GOAL: Give back the entire listing verbatim.

SOURCE MATERIAL:

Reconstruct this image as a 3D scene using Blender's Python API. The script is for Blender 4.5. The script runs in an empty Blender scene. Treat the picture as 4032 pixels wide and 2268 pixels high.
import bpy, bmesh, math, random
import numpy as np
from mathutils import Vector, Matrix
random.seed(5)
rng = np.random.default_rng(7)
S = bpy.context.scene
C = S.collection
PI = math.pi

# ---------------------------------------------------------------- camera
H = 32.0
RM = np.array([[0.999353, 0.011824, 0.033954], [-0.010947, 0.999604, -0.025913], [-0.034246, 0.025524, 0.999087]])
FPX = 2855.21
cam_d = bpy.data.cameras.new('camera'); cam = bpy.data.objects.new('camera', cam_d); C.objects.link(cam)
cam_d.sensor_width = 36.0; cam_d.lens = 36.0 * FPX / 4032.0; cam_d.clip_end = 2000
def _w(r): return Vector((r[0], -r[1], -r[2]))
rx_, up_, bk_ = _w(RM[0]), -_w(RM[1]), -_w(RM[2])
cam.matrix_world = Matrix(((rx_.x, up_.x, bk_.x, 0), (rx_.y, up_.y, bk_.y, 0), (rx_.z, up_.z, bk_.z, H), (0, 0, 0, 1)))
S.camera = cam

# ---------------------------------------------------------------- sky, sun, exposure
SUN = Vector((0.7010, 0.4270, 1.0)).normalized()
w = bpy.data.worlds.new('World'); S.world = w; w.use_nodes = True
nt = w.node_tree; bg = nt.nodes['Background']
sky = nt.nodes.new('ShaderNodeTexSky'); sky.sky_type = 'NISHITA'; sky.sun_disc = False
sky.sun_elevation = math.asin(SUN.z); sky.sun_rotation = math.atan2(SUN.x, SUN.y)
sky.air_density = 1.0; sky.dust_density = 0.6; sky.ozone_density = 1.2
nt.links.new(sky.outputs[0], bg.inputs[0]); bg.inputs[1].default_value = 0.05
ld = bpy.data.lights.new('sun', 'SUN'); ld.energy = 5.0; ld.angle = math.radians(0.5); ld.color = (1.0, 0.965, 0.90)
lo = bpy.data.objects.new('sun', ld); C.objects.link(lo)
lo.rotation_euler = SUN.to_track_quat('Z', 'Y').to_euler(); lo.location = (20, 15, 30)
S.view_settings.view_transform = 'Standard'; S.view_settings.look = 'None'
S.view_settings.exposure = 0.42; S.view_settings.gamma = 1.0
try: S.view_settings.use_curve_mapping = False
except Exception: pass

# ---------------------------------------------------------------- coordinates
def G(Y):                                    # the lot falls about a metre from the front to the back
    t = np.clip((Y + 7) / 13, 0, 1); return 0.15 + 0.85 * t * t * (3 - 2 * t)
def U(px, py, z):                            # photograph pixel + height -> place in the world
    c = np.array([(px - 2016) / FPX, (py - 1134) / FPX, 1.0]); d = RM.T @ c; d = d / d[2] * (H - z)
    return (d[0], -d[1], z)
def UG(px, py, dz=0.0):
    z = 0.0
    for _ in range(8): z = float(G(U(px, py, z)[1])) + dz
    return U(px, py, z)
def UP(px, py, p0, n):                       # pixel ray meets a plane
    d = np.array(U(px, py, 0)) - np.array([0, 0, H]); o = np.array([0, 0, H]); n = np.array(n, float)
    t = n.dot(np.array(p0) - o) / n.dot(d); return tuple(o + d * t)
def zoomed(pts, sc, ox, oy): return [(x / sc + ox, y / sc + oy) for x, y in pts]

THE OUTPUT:
Reconstruct this image as a 3D scene using Blender's Python API. The script is for Blender 4.5. The script runs in an empty Blender scene. Treat the picture as 4032 pixels wide and 2268 pixels high.
import bpy, bmesh, math, random
import numpy as np
from mathutils import Vector, Matrix
random.seed(5)
rng = np.random.default_rng(7)
S = bpy.context.scene
C = S.collection
PI = math.pi

# ---------------------------------------------------------------- camera
H = 32.0
RM = np.array([[0.999353, 0.011824, 0.033954], [-0.010947, 0.999604, -0.025913], [-0.034246, 0.025524, 0.999087]])
FPX = 2855.21
cam_d = bpy.data.cameras.new('camera'); cam = bpy.data.objects.new('camera', cam_d); C.objects.link(cam)
cam_d.sensor_width = 36.0; cam_d.lens = 36.0 * FPX / 4032.0; cam_d.clip_end = 2000
def _w(r): return Vector((r[0], -r[1], -r[2]))
rx_, up_, bk_ = _w(RM[0]), -_w(RM[1]), -_w(RM[2])
cam.matrix_world = Matrix(((rx_.x, up_.x, bk_.x, 0), (rx_.y, up_.y, bk_.y, 0), (rx_.z, up_.z, bk_.z, H), (0, 0, 0, 1)))
S.camera = cam

# ---------------------------------------------------------------- sky, sun, exposure
SUN = Vector((0.7010, 0.4270, 1.0)).normalized()
w = bpy.data.worlds.new('World'); S.world = w; w.use_nodes = True
nt = w.node_tree; bg = nt.nodes['Background']
sky = nt.nodes.new('ShaderNodeTexSky'); sky.sky_type = 'NISHITA'; sky.sun_disc = False
sky.sun_elevation = math.asin(SUN.z); sky.sun_rotation = math.atan2(SUN.x, SUN.y)
sky.air_density = 1.0; sky.dust_density = 0.6; sky.ozone_density = 1.2
nt.links.new(sky.outputs[0], bg.inputs[0]); bg.inputs[1].default_value = 0.05
ld = bpy.data.lights.new('sun', 'SUN'); ld.energy = 5.0; ld.angle = math.radians(0.5); ld.color = (1.0, 0.965, 0.90)
lo = bpy.data.objects.new('sun', ld); C.objects.link(lo)
lo.rotation_euler = SUN.to_track_quat('Z', 'Y').to_euler(); lo.location = (20, 15, 30)
S.view_settings.view_transform = 'Standard'; S.view_settings.look = 'None'
S.view_settings.exposure = 0.42; S.view_settings.gamma = 1.0
try: S.view_settings.use_curve_mapping = False
except Exception: pass

# ---------------------------------------------------------------- coordinates
def G(Y):                                    # the lot falls about a metre from the front to the back
    t = np.clip((Y + 7) / 13, 0, 1); return 0.15 + 0.85 * t * t * (3 - 2 * t)
def U(px, py, z):                            # photograph pixel + height -> place in the world
    c = np.array([(px - 2016) / FPX, (py - 1134) / FPX, 1.0]); d = RM.T @ c; d = d / d[2] * (H - z)
    return (d[0], -d[1], z)
def UG(px, py, dz=0.0):
    z = 0.0
    for _ in range(8): z = float(G(U(px, py, z)[1])) + dz
    return U(px, py, z)
def UP(px, py, p0, n):                       # pixel ray meets a plane
    d = np.array(U(px, py, 0)) - np.array([0, 0, H]); o = np.array([0, 0, H]); n = np.array(n, float)
    t = n.dot(np.array(p0) - o) / n.dot(d); return tuple(o + d * t)
def zoomed(pts, sc, ox, oy): return [(x / sc + ox, y / sc + oy) for x, y in pts]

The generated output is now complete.